Information shown:

..........

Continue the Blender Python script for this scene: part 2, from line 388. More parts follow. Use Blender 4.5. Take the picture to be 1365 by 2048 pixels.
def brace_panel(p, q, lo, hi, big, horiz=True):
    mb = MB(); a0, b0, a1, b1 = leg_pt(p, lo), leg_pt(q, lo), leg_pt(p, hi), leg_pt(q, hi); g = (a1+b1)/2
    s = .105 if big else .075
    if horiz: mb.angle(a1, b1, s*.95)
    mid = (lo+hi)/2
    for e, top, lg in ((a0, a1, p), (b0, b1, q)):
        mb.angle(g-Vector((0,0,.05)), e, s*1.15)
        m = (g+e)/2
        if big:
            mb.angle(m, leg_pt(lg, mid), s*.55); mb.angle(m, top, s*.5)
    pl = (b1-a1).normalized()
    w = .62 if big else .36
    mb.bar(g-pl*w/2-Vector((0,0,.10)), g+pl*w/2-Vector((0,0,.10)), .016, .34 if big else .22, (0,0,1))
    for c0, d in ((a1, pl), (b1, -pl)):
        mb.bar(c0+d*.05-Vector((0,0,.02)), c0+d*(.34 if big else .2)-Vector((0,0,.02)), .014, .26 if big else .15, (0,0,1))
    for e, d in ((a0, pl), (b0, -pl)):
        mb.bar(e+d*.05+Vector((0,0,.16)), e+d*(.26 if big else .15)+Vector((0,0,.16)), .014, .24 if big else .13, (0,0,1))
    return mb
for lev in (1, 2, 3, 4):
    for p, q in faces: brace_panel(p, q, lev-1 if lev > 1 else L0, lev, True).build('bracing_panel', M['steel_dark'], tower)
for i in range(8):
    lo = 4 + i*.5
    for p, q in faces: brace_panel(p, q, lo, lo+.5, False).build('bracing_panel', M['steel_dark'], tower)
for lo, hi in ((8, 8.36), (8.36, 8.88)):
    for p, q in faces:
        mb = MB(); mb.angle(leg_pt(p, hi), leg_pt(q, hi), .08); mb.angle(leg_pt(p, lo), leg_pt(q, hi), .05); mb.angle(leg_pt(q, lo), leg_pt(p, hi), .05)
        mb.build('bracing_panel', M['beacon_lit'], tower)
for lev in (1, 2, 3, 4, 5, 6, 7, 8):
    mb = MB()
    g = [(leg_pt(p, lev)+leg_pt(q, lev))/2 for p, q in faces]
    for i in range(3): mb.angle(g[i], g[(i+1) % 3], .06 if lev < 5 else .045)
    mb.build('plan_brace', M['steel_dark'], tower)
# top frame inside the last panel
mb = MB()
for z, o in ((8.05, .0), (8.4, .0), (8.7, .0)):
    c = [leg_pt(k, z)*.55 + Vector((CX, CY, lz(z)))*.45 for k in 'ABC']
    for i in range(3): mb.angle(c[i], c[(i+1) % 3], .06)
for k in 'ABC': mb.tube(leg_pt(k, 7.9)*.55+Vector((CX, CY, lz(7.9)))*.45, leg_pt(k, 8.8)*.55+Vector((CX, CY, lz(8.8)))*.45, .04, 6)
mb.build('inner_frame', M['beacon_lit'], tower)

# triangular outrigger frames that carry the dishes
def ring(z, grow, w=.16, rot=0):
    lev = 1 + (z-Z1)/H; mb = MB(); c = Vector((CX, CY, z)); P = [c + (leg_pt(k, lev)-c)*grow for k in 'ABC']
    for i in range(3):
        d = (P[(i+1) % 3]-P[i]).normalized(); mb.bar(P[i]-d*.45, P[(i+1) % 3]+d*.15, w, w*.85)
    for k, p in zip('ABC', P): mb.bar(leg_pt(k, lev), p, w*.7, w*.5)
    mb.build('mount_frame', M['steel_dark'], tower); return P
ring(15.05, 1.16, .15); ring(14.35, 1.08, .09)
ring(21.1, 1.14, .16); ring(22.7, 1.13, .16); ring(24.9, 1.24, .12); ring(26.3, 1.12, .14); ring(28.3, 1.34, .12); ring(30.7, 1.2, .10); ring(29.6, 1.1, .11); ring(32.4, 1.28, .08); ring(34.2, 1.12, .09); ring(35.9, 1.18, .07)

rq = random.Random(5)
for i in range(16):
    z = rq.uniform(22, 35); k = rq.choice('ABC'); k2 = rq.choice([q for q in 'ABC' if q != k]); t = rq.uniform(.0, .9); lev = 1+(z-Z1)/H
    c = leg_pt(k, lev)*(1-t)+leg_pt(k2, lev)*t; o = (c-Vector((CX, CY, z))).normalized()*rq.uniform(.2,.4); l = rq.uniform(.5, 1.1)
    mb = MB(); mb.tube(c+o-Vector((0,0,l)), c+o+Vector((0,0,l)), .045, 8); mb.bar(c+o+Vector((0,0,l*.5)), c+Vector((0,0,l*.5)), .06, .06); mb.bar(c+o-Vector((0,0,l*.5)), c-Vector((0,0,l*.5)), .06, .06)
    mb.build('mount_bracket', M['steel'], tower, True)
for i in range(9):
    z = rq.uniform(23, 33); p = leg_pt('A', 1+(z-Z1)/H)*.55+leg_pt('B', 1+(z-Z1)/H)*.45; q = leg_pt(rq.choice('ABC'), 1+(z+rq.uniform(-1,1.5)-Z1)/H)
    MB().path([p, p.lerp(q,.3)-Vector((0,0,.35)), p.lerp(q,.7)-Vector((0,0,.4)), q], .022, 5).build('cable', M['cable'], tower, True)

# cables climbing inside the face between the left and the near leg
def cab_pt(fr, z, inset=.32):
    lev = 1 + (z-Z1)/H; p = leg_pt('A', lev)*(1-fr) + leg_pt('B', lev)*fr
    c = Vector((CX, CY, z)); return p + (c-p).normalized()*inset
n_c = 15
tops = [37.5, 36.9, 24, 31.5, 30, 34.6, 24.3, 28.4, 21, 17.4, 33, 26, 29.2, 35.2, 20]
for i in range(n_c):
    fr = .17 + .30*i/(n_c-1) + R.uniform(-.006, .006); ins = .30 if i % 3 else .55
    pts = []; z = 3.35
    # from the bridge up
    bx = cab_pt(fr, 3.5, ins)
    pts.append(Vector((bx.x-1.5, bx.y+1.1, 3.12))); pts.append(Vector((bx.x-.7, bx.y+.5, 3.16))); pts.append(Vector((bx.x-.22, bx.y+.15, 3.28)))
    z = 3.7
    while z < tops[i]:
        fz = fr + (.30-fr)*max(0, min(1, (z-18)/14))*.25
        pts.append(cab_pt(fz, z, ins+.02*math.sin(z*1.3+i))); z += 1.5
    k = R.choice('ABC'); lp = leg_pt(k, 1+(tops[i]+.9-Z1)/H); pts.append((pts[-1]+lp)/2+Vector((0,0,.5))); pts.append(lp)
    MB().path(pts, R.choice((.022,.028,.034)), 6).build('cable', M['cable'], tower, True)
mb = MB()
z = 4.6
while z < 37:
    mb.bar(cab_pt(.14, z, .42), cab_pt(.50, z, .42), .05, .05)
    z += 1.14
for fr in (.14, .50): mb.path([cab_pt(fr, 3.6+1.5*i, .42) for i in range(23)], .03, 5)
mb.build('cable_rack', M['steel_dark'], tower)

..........

Requirements: Lines of the material that contain the word "faces" are to be gathered.

Written solution:
    for p, q in faces: brace_panel(p, q, lev-1 if lev > 1 else L0, lev, True).build('bracing_panel', M['steel_dark'], tower)
    for p, q in faces: brace_panel(p, q, lo, lo+.5, False).build('bracing_panel', M['steel_dark'], tower)
    for p, q in faces:
    g = [(leg_pt(p, lev)+leg_pt(q, lev))/2 for p, q in faces]